Boosted by buoyant sales of the R44 and turbine-powered R66, Robinson is ramping up production to 13 helicopters per week at its Torrance, Calif. manufacturing site.

The rate increase means overall annual production could come close to 600 in 2013, exceeding the record-setting 517 helicopters made in 2012.

“The economy has been quite a challenge, but interestingly enough it hasn’t impacted us. We’re just carrying on doing our thing,” says company President Kurt Robinson.

Although the 2012 tally marks a 45% increase over 2011’s production of 356, Robinson says the numbers could grow even further if the latest member of the helicopter family can win full certification in Canada, Russia and European Aviation Safety Agency regulated countries. These agencies refused to accept the U.S. FAA exemption over the helicopter’s single-string hydraulic system, thereby preventing certification of the R66 in several countries that have proved to be successful markets for the piston-powered R22 and R44 models.

As a result, Robinson has been working for more than a year with the FAA to demonstrate the single-valve design has an equivalent level of safety (ELOS) to a redundant design. FAA and Transport Canada officials witnessed tests on the R66 hydraulic system at the Robinson factory on Feb. 13-14. Tests included flight evaluations of the R66 control characteristics as well as ground tests using a fixture designed to simulate critical failures.

The exhaustive evaluation work “convinced us we have an incredibly robust system. We had no dual valve, so we had to show what happens if we intentionally jam the hydraulics. We put the biggest chip we could put in there, and it proved easy for the pilot to break through the chip (and maintain normal flight control).”

Following the demonstrations, the ELOS was granted a few weeks ago. “It’s a huge step for us,” says Robinson, who adds the company “immediately notified EASA and Russia and the others. So the ball is in their court.”

If the helicopter receives approval in these markets, Robinson anticipates that “we can bump up the 66, but right now as it is we’re looking at between 500 and 600 per year (of all models),” he says. Production in 2012 included 286 R44s, 191 R66s and 40 R22s. Robinson says the relatively high numbers of four-seat R44 sales indicates the Rolls-Royce RR300-powered R66 “is not cannibalizing sales of the R44. The R66 is a different market.”

Weekly production rates are now pegged at 13, which includes six R44s (four Raven IIs and two Raven Is), six R66s and a single R22.

Efforts to win ELOS clearance for the hydraulic system have absorbed company resources and delayed R66 upgrade projects such as floats and a cargo hook. However, Robinson says “the number one project is completing certification for the other countries. Hopefully we’ve given them all they need. But if Canada, Russia and EASA come back to us we’ll work with them.”

The company has completed all the testing required for the float upgrade. “We hope the FAA will come out and do tests in the early spring.

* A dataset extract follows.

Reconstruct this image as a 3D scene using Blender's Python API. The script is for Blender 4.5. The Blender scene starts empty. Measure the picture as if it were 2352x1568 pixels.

Behind that is developing the cargo hook for the R66. We’re very pleased with that system and we brought pilots down from Canada to help us with that,” Robinson says.

The plan is to certify the aircraft for operation with the hook from either the left- or right-hand seat. Additional upgrades in the works include improved cockpit avionics for all three models, and a fuel bladder to replace the existing fuel tank arrangement in the R22. Robinson is also working with Lycoming, the manufacturer of the piston engines powering the R22 and R44, as well as with the FAA, to clear the use of unleaded aviation fuel. “We feel strongly about getting unleaded fuel approval for use in our piston engines. Hopefully by the first half of the year we’ll be operating on unleaded fuel. Environmentally it is the right thing to do and it kind of bothers me that it hasn’t been done,” he adds.